Your objective:
Repeat the entire listing exactly as written.

Stored data:
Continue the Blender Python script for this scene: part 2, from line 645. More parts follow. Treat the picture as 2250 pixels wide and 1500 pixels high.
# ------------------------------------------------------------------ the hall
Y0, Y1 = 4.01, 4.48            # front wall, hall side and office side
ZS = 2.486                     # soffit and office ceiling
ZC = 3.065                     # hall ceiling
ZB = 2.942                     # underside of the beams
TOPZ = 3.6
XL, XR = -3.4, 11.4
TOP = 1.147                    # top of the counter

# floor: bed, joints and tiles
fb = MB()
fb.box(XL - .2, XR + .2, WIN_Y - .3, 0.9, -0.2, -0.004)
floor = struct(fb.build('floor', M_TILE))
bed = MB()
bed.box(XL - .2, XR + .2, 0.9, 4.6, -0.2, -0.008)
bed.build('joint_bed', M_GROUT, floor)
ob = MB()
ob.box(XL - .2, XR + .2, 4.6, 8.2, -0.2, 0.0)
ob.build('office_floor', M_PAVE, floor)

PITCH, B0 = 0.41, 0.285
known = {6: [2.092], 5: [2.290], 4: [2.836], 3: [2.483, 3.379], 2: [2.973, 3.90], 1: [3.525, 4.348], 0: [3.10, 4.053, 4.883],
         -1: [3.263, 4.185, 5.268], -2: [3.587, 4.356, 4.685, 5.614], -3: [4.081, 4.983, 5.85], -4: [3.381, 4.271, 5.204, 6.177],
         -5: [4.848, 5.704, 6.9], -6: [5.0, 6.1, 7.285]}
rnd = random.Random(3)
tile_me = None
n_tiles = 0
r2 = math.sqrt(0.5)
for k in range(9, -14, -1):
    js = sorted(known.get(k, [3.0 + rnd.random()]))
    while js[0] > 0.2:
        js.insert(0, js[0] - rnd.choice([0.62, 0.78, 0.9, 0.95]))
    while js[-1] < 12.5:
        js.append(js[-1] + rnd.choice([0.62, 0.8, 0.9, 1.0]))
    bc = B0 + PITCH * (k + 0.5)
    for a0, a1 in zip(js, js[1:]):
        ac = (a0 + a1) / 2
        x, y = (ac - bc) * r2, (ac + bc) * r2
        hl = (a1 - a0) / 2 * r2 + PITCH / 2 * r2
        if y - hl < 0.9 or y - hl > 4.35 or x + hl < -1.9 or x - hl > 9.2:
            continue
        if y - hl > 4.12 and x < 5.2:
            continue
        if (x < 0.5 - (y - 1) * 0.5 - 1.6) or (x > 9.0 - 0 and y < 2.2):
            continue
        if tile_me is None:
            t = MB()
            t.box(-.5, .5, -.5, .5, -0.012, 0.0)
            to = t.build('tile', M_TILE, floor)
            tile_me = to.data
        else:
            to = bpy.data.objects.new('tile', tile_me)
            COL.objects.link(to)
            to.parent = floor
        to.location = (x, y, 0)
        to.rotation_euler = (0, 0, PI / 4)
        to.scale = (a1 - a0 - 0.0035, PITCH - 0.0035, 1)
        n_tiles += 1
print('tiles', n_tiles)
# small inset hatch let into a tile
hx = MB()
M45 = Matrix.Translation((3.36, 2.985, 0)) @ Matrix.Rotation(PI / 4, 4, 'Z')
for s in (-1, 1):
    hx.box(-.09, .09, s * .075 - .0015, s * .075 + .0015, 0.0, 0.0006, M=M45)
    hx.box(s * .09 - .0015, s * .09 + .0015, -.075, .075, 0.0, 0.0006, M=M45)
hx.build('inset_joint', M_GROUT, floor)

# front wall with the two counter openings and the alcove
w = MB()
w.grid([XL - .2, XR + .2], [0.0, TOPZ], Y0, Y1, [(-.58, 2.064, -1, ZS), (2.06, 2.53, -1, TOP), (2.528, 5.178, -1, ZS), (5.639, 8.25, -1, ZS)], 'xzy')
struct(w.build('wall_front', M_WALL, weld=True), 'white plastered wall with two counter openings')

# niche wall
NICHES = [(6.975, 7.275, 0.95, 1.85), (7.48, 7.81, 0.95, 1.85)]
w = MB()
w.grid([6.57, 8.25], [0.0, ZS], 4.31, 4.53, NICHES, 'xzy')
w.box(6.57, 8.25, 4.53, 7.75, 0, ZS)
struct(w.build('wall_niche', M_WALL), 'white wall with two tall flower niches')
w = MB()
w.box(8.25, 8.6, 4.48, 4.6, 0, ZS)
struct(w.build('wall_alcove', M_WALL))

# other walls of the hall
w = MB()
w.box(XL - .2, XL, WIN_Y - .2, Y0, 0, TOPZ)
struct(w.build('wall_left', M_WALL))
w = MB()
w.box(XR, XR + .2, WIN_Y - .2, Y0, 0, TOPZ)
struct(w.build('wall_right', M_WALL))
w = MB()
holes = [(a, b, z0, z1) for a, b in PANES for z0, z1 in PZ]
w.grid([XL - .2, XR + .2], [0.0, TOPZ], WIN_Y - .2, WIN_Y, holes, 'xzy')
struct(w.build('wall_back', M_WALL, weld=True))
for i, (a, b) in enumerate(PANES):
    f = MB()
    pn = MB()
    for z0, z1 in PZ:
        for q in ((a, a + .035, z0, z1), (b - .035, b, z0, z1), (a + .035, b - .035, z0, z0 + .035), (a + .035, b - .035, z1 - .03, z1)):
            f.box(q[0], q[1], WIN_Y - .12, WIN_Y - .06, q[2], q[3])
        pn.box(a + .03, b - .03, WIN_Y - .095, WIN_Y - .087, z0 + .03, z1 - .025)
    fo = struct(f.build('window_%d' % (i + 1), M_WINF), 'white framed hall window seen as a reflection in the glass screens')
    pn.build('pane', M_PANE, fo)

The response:
Continue the Blender Python script for this scene: part 2, from line 645. More parts follow. Treat the picture as 2250 pixels wide and 1500 pixels high.
# ------------------------------------------------------------------ the hall
Y0, Y1 = 4.01, 4.48            # front wall, hall side and office side
ZS = 2.486                     # soffit and office ceiling
ZC = 3.065                     # hall ceiling
ZB = 2.942                     # underside of the beams
TOPZ = 3.6
XL, XR = -3.4, 11.4
TOP = 1.147                    # top of the counter

# floor: bed, joints and tiles
fb = MB()
fb.box(XL - .2, XR + .2, WIN_Y - .3, 0.9, -0.2, -0.004)
floor = struct(fb.build('floor', M_TILE))
bed = MB()
bed.box(XL - .2, XR + .2, 0.9, 4.6, -0.2, -0.008)
bed.build('joint_bed', M_GROUT, floor)
ob = MB()
ob.box(XL - .2, XR + .2, 4.6, 8.2, -0.2, 0.0)
ob.build('office_floor', M_PAVE, floor)

PITCH, B0 = 0.41, 0.285
known = {6: [2.092], 5: [2.290], 4: [2.836], 3: [2.483, 3.379], 2: [2.973, 3.90], 1: [3.525, 4.348], 0: [3.10, 4.053, 4.883],
         -1: [3.263, 4.185, 5.268], -2: [3.587, 4.356, 4.685, 5.614], -3: [4.081, 4.983, 5.85], -4: [3.381, 4.271, 5.204, 6.177],
         -5: [4.848, 5.704, 6.9], -6: [5.0, 6.1, 7.285]}
rnd = random.Random(3)
tile_me = None
n_tiles = 0
r2 = math.sqrt(0.5)
for k in range(9, -14, -1):
    js = sorted(known.get(k, [3.0 + rnd.random()]))
    while js[0] > 0.2:
        js.insert(0, js[0] - rnd.choice([0.62, 0.78, 0.9, 0.95]))
    while js[-1] < 12.5:
        js.append(js[-1] + rnd.choice([0.62, 0.8, 0.9, 1.0]))
    bc = B0 + PITCH * (k + 0.5)
    for a0, a1 in zip(js, js[1:]):
        ac = (a0 + a1) / 2
        x, y = (ac - bc) * r2, (ac + bc) * r2
        hl = (a1 - a0) / 2 * r2 + PITCH / 2 * r2
        if y - hl < 0.9 or y - hl > 4.35 or x + hl < -1.9 or x - hl > 9.2:
            continue
        if y - hl > 4.12 and x < 5.2:
            continue
        if (x < 0.5 - (y - 1) * 0.5 - 1.6) or (x > 9.0 - 0 and y < 2.2):
            continue
        if tile_me is None:
            t = MB()
            t.box(-.5, .5, -.5, .5, -0.012, 0.0)
            to = t.build('tile', M_TILE, floor)
            tile_me = to.data
        else:
            to = bpy.data.objects.new('tile', tile_me)
            COL.objects.link(to)
            to.parent = floor
        to.location = (x, y, 0)
        to.rotation_euler = (0, 0, PI / 4)
        to.scale = (a1 - a0 - 0.0035, PITCH - 0.0035, 1)
        n_tiles += 1
print('tiles', n_tiles)
# small inset hatch let into a tile
hx = MB()
M45 = Matrix.Translation((3.36, 2.985, 0)) @ Matrix.Rotation(PI / 4, 4, 'Z')
for s in (-1, 1):
    hx.box(-.09, .09, s * .075 - .0015, s * .075 + .0015, 0.0, 0.0006, M=M45)
    hx.box(s * .09 - .0015, s * .09 + .0015, -.075, .075, 0.0, 0.0006, M=M45)
hx.build('inset_joint', M_GROUT, floor)

# front wall with the two counter openings and the alcove
w = MB()
w.grid([XL - .2, XR + .2], [0.0, TOPZ], Y0, Y1, [(-.58, 2.064, -1, ZS), (2.06, 2.53, -1, TOP), (2.528, 5.178, -1, ZS), (5.639, 8.25, -1, ZS)], 'xzy')
struct(w.build('wall_front', M_WALL, weld=True), 'white plastered wall with two counter openings')

# niche wall
NICHES = [(6.975, 7.275, 0.95, 1.85), (7.48, 7.81, 0.95, 1.85)]
w = MB()
w.grid([6.57, 8.25], [0.0, ZS], 4.31, 4.53, NICHES, 'xzy')
w.box(6.57, 8.25, 4.53, 7.75, 0, ZS)
struct(w.build('wall_niche', M_WALL), 'white wall with two tall flower niches')
w = MB()
w.box(8.25, 8.6, 4.48, 4.6, 0, ZS)
struct(w.build('wall_alcove', M_WALL))

# other walls of the hall
w = MB()
w.box(XL - .2, XL, WIN_Y - .2, Y0, 0, TOPZ)
struct(w.build('wall_left', M_WALL))
w = MB()
w.box(XR, XR + .2, WIN_Y - .2, Y0, 0, TOPZ)
struct(w.build('wall_right', M_WALL))
w = MB()
holes = [(a, b, z0, z1) for a, b in PANES for z0, z1 in PZ]
w.grid([XL - .2, XR + .2], [0.0, TOPZ], WIN_Y - .2, WIN_Y, holes, 'xzy')
struct(w.build('wall_back', M_WALL, weld=True))
for i, (a, b) in enumerate(PANES):
    f = MB()
    pn = MB()
    for z0, z1 in PZ:
        for q in ((a, a + .035, z0, z1), (b - .035, b, z0, z1), (a + .035, b - .035, z0, z0 + .035), (a + .035, b - .035, z1 - .03, z1)):
            f.box(q[0], q[1], WIN_Y - .12, WIN_Y - .06, q[2], q[3])
        pn.box(a + .03, b - .03, WIN_Y - .095, WIN_Y - .087, z0 + .03, z1 - .025)
    fo = struct(f.build('window_%d' % (i + 1), M_WINF), 'white framed hall window seen as a reflection in the glass screens')
    pn.build('pane', M_PANE, fo)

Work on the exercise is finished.